BANDUNG,(Fokuspantura.com),- Anggota Komisi 3 DPRD Jawa Barat, Syamsul Bachri, mengatakan, salah satu yang menghambat perekonomian Indonesia saat ini adalah lambatnya pembangunan infrastruktur. Hal ini ditandai dengan kurangnya kualitas dan kuantitas infrastruktur atau prasarana, baik infrastruktur jaringan fisik seperti jalan dan bandara maupun infrastruktur non-fisik seperti pasokan listrik, kesejahteraan sosial dan kesehatan.
“Infrastruktur yang lemah, itu berarti perekonomian suatu bangsa berjalan tidak efisien,” katanya kepada Fokuspantura.com,Jum’at(14/2/2020).
Kondisi yang terjadi saat ini, dibenturkan oleh biaya logistik yang sangat tinggi, berujung pada perusahaan dan bisnis yang kekurangan daya saing. Belum lagi dengan munculnya ketidakadilan sosial, misalnya, sulit bagi sebagian penduduk untuk berkunjung ke fasilitas kesehatan, atau susahnya anak-anak pergi ke sekolah karena perjalanannya terlalu susah atau mahal.
Menurutnya, pembangunan infrastruktur dan pengembangan ekonomi makro seharusnya memiliki hubungan timbal balik, karena pembangunan infrastruktur menimbulkan ekspansi ekonomi melalui efek multiplier. Sementara ekspansi ekonomi menimbulkan kebutuhan untuk memperluas infrastruktur yang ada.
Ia menjelaskan, guna menyerap makin besarnya aliran barang dan orang yang beredar atau bersirkulasi di seluruh perekonomian. Dibutuhkan kondisi infrastruktur yang seimbang untuk menstabilkan ekonomi suatu daerah.

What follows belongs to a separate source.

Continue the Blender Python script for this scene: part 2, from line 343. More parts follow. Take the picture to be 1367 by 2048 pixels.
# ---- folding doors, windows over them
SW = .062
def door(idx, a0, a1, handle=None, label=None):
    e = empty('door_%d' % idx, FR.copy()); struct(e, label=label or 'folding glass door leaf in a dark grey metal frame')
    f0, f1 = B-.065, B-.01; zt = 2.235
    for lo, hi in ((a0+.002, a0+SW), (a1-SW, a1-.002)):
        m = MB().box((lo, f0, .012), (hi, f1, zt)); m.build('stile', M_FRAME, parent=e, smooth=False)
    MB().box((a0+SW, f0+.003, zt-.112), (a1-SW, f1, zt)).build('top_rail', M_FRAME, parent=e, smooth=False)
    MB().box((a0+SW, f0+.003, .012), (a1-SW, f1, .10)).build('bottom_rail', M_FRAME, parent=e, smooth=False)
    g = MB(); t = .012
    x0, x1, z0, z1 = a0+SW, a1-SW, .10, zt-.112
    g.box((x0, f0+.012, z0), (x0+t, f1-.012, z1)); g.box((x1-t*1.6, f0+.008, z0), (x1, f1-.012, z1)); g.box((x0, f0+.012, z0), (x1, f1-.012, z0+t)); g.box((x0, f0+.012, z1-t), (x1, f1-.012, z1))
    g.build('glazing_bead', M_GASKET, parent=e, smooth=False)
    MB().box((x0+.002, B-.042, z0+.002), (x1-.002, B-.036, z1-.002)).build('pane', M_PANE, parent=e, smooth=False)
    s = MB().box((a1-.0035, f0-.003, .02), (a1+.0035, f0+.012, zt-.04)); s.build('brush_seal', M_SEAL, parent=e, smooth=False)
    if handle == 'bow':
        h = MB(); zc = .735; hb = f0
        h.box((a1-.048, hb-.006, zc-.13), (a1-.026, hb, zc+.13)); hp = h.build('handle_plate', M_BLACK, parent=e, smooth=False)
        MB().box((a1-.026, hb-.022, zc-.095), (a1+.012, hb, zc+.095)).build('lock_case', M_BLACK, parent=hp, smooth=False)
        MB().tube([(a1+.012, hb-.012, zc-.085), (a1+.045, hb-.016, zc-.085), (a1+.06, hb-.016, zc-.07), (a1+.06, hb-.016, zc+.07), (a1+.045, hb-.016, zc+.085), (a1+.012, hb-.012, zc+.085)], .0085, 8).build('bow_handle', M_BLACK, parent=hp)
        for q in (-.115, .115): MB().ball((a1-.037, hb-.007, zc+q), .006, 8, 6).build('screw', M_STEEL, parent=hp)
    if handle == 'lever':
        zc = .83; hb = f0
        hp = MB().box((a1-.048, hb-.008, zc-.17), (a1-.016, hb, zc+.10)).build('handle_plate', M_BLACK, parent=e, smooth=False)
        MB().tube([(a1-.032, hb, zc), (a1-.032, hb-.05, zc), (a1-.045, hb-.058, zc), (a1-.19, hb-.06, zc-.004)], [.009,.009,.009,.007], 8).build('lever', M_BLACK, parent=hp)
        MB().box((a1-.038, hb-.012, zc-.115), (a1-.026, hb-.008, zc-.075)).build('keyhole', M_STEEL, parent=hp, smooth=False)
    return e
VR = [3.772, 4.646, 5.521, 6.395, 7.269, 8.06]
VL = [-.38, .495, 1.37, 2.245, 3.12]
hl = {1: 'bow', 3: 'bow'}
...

“Saat ini Jawa Barat sedang gencar menyiapkan perangkat infrastruktur, nanti apakah bisa dirasakan dua atau tiga tahun kedepan efek multipliernya,” kata Mantan Ketua Komisi 5 DPRD Jawa Barat ini.
Ia menambhakan, jika infrastrukturnya tidak dapat menyerap peningkatan kegiatan ekonomi, maka akan terjadi masalah mirip dengan arteri yang tersumbat dalam tubuh manusia, yang menyebabkan kondisi bahaya dan mengancam kehidupan karena darahnya tidak bisa mengalir.
Ini menjelaskan situasi paradoks bahwa buah yang diproduksi di dalam negeri bisa saja lebih mahal dibandingkan dengan buah yang diimpor dari luar negeri. B
Beberapa tahun yang lalu konsumen di Jakarta sering mengeluh karena jeruk impor dari China lebih murah di supermarket-supermarket di Jakarta dibandingkan dengan jeruk buatan Indonesia sendiri.Selanjutnya, biaya logistik yang tinggi di Indonesia bisa menyebabkan perbedaan harga yang substansial di antara provinsi-provinsi di nusantara. Misalnya, beras atau semen jauh lebih mahal di Indonesia bagian timur daripada di pulau Jawa atau Sumatra karena biaya tambahan yang timbul dari titik produksi ke end user.
“Dengan kata lain, jaringan perdagangan yang lemah di Indonesia, baik antar-pulau dan intra-pulau, menyebabkan tekanan inflasi berat pada produk yang diproduksi dalam negeri,” tuturnya.
Pemprov Jabar, dalam perencanaan dan pencanangan pembangunan infrastruktur harus membaca kondisi dimasing – masing daerah, guna menganalisa dampak dari sebuah pembangunan infrastruktur yang menjadi pendukung laju pertumbuhan ekonomi kedepan.